When the Solution to a Problem Makes it Worst

The cobra effect is when you provide a solution to a problem that results in the problem becoming worst.

How the effect got it's name:

Many years ago in India there were a lot of Cobras and they were dangerous. The British government thought it would be better to encourage locals to catch the cobras. They ran cash incentives for people to kill them. However, the locals saw this as a business opportunity and started cobra farming. Once the British caught on realized that the incentive wasn't solving the problem they stopped the bounty. The farmers were stuck with a lot of cobras and ended up setting them free. The net result was a lot more cobras than before the bounty.

Cobra Effect Logo

QA Example

Here is a real-world example where I have seen the Cobra Effect in QA.

The $1 Patch Jar

There was a point in time that we were having too many Production Patches. Many of these patches were a result of engineering not providing detailed descriptions of the risk of the changes being implemented.
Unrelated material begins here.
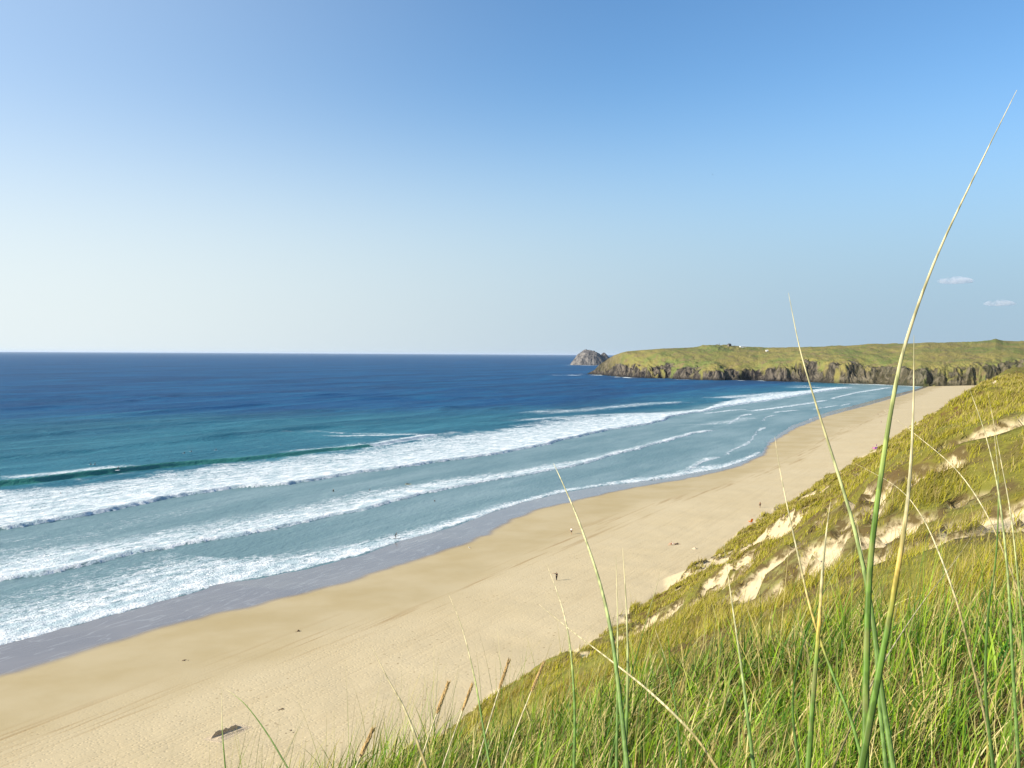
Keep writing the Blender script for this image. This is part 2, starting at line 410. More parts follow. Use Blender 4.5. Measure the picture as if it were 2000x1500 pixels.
Zw = Zw + chop + (noise(S_ / 1.3, T_ / 1.1, 119) - .5) * .28 * np.clip(F, 0, 1) * (1 - ss(300, 700, np.hypot(S_, T_)))
# landward edge dips under the sand
Zw = Zw - 1.2 * ss(0, 4, sw_t(S_) - T_ - .3) + .02
# surf along the foot of the headland and round the islet
XW, YW = to_xy(S_, T_)
CLIFF = [(1145,731),(1160,732),(1215,737),(1290,740),(1400,743),(1480,744),(1560,746),(1640,749),(1740,752),(1800,755),(1900,756),(1990,757)]
CL = np.array([at_z(x, y)[:2] for x, y in CLIFF])
dmin = np.full_like(S_, 1e9)
for p, q in zip(CL[:-1], CL[1:]):
    dv = q - p; L = dv @ dv; u = np.clip(((XW - p[0]) * dv[0] + (YW - p[1]) * dv[1]) / L, 0, 1)
    dmin = np.minimum(dmin, np.hypot(XW - p[0] - u * dv[0], YW - p[1] - u * dv[1]))
F = np.maximum(F, (1 - ss(16, 42, dmin + (fbm(S_ / 30, T_ / 14, 2, 121)) * 34)) * ss(.42, .56, fbm(S_ / 55, T_ / 40, 2, 123)))
isl = at_z(1152, 713)
dI = np.hypot((XW - isl[0]) , (YW - isl[1]) / 1.2)
F = np.maximum(F, .8 * (1 - ss(120, 165, dI + 25 * fbm(S_ / 40, T_ / 40, 2, 125))) * ss(.45, .6, fbm(S_ / 60, T_ / 60, 2, 127)))
reef = at_z(1112, 733)
F = np.maximum(F, .9 * np.exp(-((XW - reef[0]) / 40) ** 2 - ((YW - reef[1]) / 14) ** 2) * (.4 + fbm(XW / 20, YW / 20, 2, 129)))
# sea bed: pale over the sand, deep further out
tA = np.interp(S_, [300, 480, 550, 800, 1300, 1700], [430, 430, 390, 255, 250, 240]); tB = np.interp(S_, [300, 480, 550, 800, 1300, 1700], [760, 700, 620, 400, 400, 360])
dep = np.clip((T_ - tA) / (tB - tA) + (fbm(S_ / 120, T_ / 18, 3, 131) - .5) * .5, 0, 1)
shal = 1 - ss(0, 1, (T_ - curve(W1)(S_)) / 60.0)
shal = np.where(S_ > sa(1389, 802), 1 - ss(0, 40, T_ - curve(FAR)(S_)), shal)

g = NT('sea_water')
fo, de, sh, gr = g.attr('foam'), g.attr('deep'), g.attr('shallow'), g.attr('green')
rotc = (0, 0, -math.atan2(US[1], US[0]))
cs = g.st(.22, 1.0)        # stretched along the wave crests
streak = g.noise(.045, 4, .62, cs)
far_st = g.noise(.011, 5, .68, g.st(.18, 1)); grain = g.noise(.16, 4, .75, g.st(.3, 1))
fine = g.noise(.8, 4, .65, g.st(.55, 1))
col = g.mix(de, (.018, .125, .165), (.0003, .058, .155))
col = g.mix(g.math('MULTIPLY', g.sst(streak, .42, .68), g.math('MULTIPLY_ADD', de, -.1, .65)), col, g.mix(de, (.05, .21, .25), (.004, .125, .23)))
col = g.mix(g.math('MULTIPLY', g.sst(far_st, .44, .60), .70), col, g.mix(de, (.010, .090, .125), (.0005, .026, .085)))  # dark bands: shaded swell faces painted into the water colour
col = g.mix(g.math('MULTIPLY', g.sst(grain, .52, .68), .38), col, g.mix(de, (.09, .27, .29), (.03, .15, .24)))  # lighter mottling: light on the chop painted into the water colour
col = g.mix(sh, col, g.mix(g.sst(streak, .35, .7), (.140, .225, .225), (.225, .310, .305)))
col = g.mix(g.math('MULTIPLY', gr, .85), col, (.045, .21, .155))
# foam: a lace of bubbles that closes up where there is much of it
w1 = g.n('TexNoise', {'Vector': g.obj(), 'Scale': .35, 'Detail': 3.0}).outputs[1]
wv_ = g.n('VectorMath', {0: g.st(.55, 1), 1: g.n('VectorMath', {0: w1, 'Scale': 3.2}, operation='SCALE').outputs[0]}, operation='ADD').outputs[0]
v1 = g.n('TexVoronoi', {'Vector': wv_, 'Scale': .62}, feature='DISTANCE_TO_EDGE').outputs[0]
v2 = g.n('TexVoronoi', {'Vector': wv_, 'Scale': 1.9}, feature='DISTANCE_TO_EDGE').outputs[0]
lace = g.math('SUBTRACT', 1.0, g.math('ADD', g.math('MULTIPLY', v1, 1.1), g.math('MULTIPLY', v2, .8)), clamp=True)
lace = g.math('ADD', g.math('MULTIPLY', lace, .55), g.math('MULTIPLY', g.noise(.55, 5, .7, g.st(.45, 1)), .45))
big = g.noise(.10, 4, .65, g.st(.35, 1))
thr = g.math('ADD', g.math('MULTIPLY_ADD', fo, -.50, .90), g.math('MULTIPLY_ADD', big, .42, -.21))
fm = g.sst(lace, g.math('SUBTRACT', thr, .13), g.math('ADD', thr, .13))
fm = g.math('MULTIPLY', fm, g.sst(fo, .02, .12))
wb = g.math('ADD', g.math('MULTIPLY', fine, 1.0), g.math('MULTIPLY', g.noise(.22, 3, .6, cs), 1.2))
nrm = g.bump(wb, g.math('MULTIPLY_ADD', sh, -.5, .9), .8)
fb = g.bump(g.math('ADD', g.noise(1.6, 4, .7), g.math('MULTIPLY', lace, .6)), .8, .5)
watr = g.n('BsdfDiffuse', {'Color': col, 'Normal': nrm})
glo = g.n('BsdfGlossy', {'Color': (.80, .90, 1), 'Roughness': .32, 'Normal': nrm})
lw = g.n('LayerWeight', {'Blend': .28, 'Normal': nrm}).outputs['Fresnel']
fac = g.math('MULTIPLY', lw, .55, clamp=True)
fac = g.math('MINIMUM', fac, .15)
wsh = g.n('MixShader', {0: fac, 1: watr, 2: glo})
fsh = g.n('BsdfDiffuse', {'Color': g.mix(g.sst(g.noise(.28, 4, .7, g.st(.4, 1)), .36, .64), (.42, .52, .54), (.80, .81, .79)), 'Normal': fb})
M_SEA = g.done(g.n('MixShader', {0: fm, 1: wsh, 2: fsh}))
sea = grid_obj('sea', XW, YW, Zw, M_SEA, {'foam': F, 'deep': dep, 'shallow': shal, 'green': green})
tag(sea, 'blue sea with lines of white surf rolling in', None, None, 'structure')
def sea_z(x, y):
    s, t = to_st((x, y)); i = int(np.clip(np.searchsorted(ws, s), 0, len(ws) - 1)); j = int(np.clip(np.searchsorted(wt, t), 0, len(wt) - 1))
    return float(Zw[i, j])
# ================================================================== headland and islet
# coast of the headland as a polyline, inland direction to its left-hand side (away from the camera)
top_y = [(1145,731),(1158,724),(1170,714),(1185,703),(1200,694),(1215,688.5),(1225,686),(1250,684),(1300,681),(1350,679),(1385,675),(1410,675),(1440,677),(1500,680),(1560,679.5),(1600,679),(1700,674),(1800,672),(1900,671),(1930,669),(1943,666),(1957,669),(2000,670.5),(2100,668),(2400,664)]
clf_y = [(1145,731),(1165,723),(1200,716),(1240,710),(1262,716),(1300,712),(1330,717),(1380,722),(1420,721),(1480,722),(1530,713),(1565,701),(1620,706),(1680,711),(1740,716),(1800,716),(1880,712),(1960,706),(2100,700)]
px_of = np.array([c[0] for c in CLIFF] + [2150, 2400], float)
CLx = np.vstack([CL, at_z(2150, 757)[:2], at_z(2400, 759)[:2]])
hp = np.concatenate([np.arange(1140, 2120, 1.1), np.arange(2121, 2400, 10)])
bx = np.interp(hp, px_of, CLx[:, 0]); by = np.interp(hp, px_of, CLx[:, 1])
d0 = np.hypot(bx, by)
dirx, diry = bx / d0, by / d0               # inland = away over the ridge
b = np.concatenate([[-14, -7], np.arange(0, 60, 1.3), grow(61, 420, 2.2, .035), grow(430, 2600, 30, .15)])
HP, B = np.meshgrid(hp, b, indexing='ij')
BX = bx[:, None]; BY = by[:, None]
horz = 691.4 + .0054 * (HP - 1000)
arc = HP * 1.0
# depth to the ridge shrinks to nothing at the tip
ridge = np.interp(HP, [1140, 1180, 1230, 1300, 1400, 1600, 1900, 2400], [6, 40, 110, 200, 280, 330, 380, 450])
ty = np.interp(HP, *zip(*top_y)); cy = np.interp(HP, *zip(*clf_y))
D0 = d0[:, None] + 0 * B
zr = 48 + (horz - ty) / FX * (D0 + ridge)
cb = np.interp(HP, [1140, 1180, 1300, 1560, 1700, 2400], [8, 20, 26, 24, 34, 40])      # horizontal depth of the cliff
zc = np.maximum(48 + (horz - cy) / FX * (D0 + cb), 1)
# buttresses and gullies: shift the cliff profile in and out along the coast
butt = (fbm(arc / 42, B * 0, 4, 201) - .5) * 85 + (np.abs(fbm(arc / 24 + .8 * fbm(arc / 60, B * 0, 2, 204), B / 12, 4, 203) - .5)) * -42 + (fbm(arc / 8 + B / 5, B / 4, 3, 205) - .5) * 9
kb = ss(-10, 6, B) * (1 - ss(cb * 1.2, cb * 3.2, B))
kb = kb * np.interp(HP, [1140, 1560, 1640, 2400], [1, 1, .5, .4])
Bs = B + butt * kb * np.interp(HP, [1140, 1200, 1260], [.15, .6, 1])
u = np.clip(Bs / cb, 0, 1)
zcliff = zc * (.62 * ss(0, .7, u) + .38 * u)
v = np.clip((Bs - cb) / np.maximum(ridge - cb, 4), 0, 1)
zslope = zc + (zr - zc) * (1 - (1 - v) ** 1.9)
Zh = np.where(Bs < cb, zcliff, zslope)
Zh = np.where(Bs < 0, -.0 + Bs * .4, Zh)
over = np.maximum(B - ridge, 0)
Zh = Zh - over * .05 - (1 - np.exp(-over / 60)) * 3
relief = ss(2, 30, Bs) * (1 - ss(-40, 0, B - ridge) * .9)
Zh = Zh + relief * ((fbm(arc / 40 + B / 90, B / 50, 4, 207) - .5) * 8 + (fbm(arc / 9, B / 22, 3, 209) - .5) * 2)
Zh = Zh + (1 - ss(cb * .9, cb * 1.5, Bs)) * ss(0, 6, Bs) * (fbm(arc / 4 + B / 8, Zh / 7, 3, 211) - .5) * 7.5
# knobbly rocks along the skyline near the ruins
Zh = Zh + np.exp(-((HP - 1395) / 45) ** 2) * ss(.4, .7, B / ridge) * (1 - ss(0, 60, over)) * (fbm(arc / 7, B / 30, 3, 213) - .35) * 5
offx = HP * 0 + (fbm(Zh / 9, arc / 12, 2, 215) - .5) * 7 * kb
XH = BX + dirx[:, None] * B + offx * diry[:, None]
YH = BY + diry[:, None] * B - offx * dirx[:, None]
rocky = 1 - ss(-.2, .15, (Bs - cb) / cb + (fbm(arc / 22, B / 14, 4, 217) - .42) * 2.6)
rocky = np.maximum(rocky, np.interp(HP, [1140, 1185, 1225], [1, .8, 0]))
rocky = rocky * np.interp(HP, [1140, 1560, 1700, 2400], [1, 1, .85, .75])
rocky = np.maximum(rocky, .7 * np.exp(-((HP - 1395) / 45) ** 2) * ss(.75, .95, B / ridge) * ss(.4, .55, fbm(arc / 9, B / 20, 3, 219)))
def head_mat(name, haze=0.0):
    g = NT(name)
    rk = g.attr('rocky'); P = g.obj()
    n1 = g.noise(.012, 5, .6); n2 = g.noise(.07, 5, .65); n3 = g.noise(.3, 4, .65)
    grass = g.mix(g.sst(n1, .4, .62), (.235, .20, .06), (.14, .165, .045))
    grass = g.mix(g.sst(n2, .48, .66), grass, (.20, .155, .07))
    grass = g.mix(g.math('MULTIPLY', g.sst(n3, .55, .7), .4), grass, (.055, .070, .025))
    st = g.noise(.075, 6, .75, g.mapping((1, 1, .55), (0, .5, .3)), 1.2)
    rock = g.mix(g.sst(st, .40, .66), (.010, .009, .010), (.17, .14, .105))  # near-black patches: gully shadow painted into the rock colour
    rock = g.mix(g.math('MULTIPLY', g.sst(n2, .55, .7), .6), rock, (.10, .09, .04))
    z = g.n('SeparateXYZ', {0: P}).outputs[2]
    rock = g.mix(g.math('SUBTRACT', 1.0, g.sst(g.math('ADD', z, g.math('MULTIPLY', n2, 6.0)), 3.0, 11.0)), rock, (.016, .015, .015))  # black foot: wet rock, with shadow at the cliff base painted in
    c = g.mix(rk, grass, rock)
    bp = g.bump(g.math('ADD', n3, g.math('MULTIPLY', st, 2.0)), .9, 2.0)
    return g.done(g.n('BsdfPrincipled', {'Base Color': c, 'Roughness': .9, 'Specular IOR Level': .12, 'Normal': bp}))
M_HEAD = head_mat('headland_turf_and_rock')
headland = grid_obj('headland', XH, YH, Zh, M_HEAD, {'rocky': rocky}, flip=False)
tag(headland, 'long green headland ending in dark rocky cliffs above the sea', None, None, 'structure')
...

Management implemented a "$1 Patch Jar" where those that were responsible for a patch had to put in money. This was to encourage developers to test their code.

The problem was that people were putting in a lot more than $1 just to cover any future mistakes. As a result, Developers were more relax about testing their code knowing that they already "paid" for the bug and the patch count didn't go down.

The jar was discontinued. Management instead implemented more responsibility for Dev and added that responsibility to their performance review.

I intended to post a couple of examples, but I could only think of the one. If I think of something in the future, I'll sure to post that.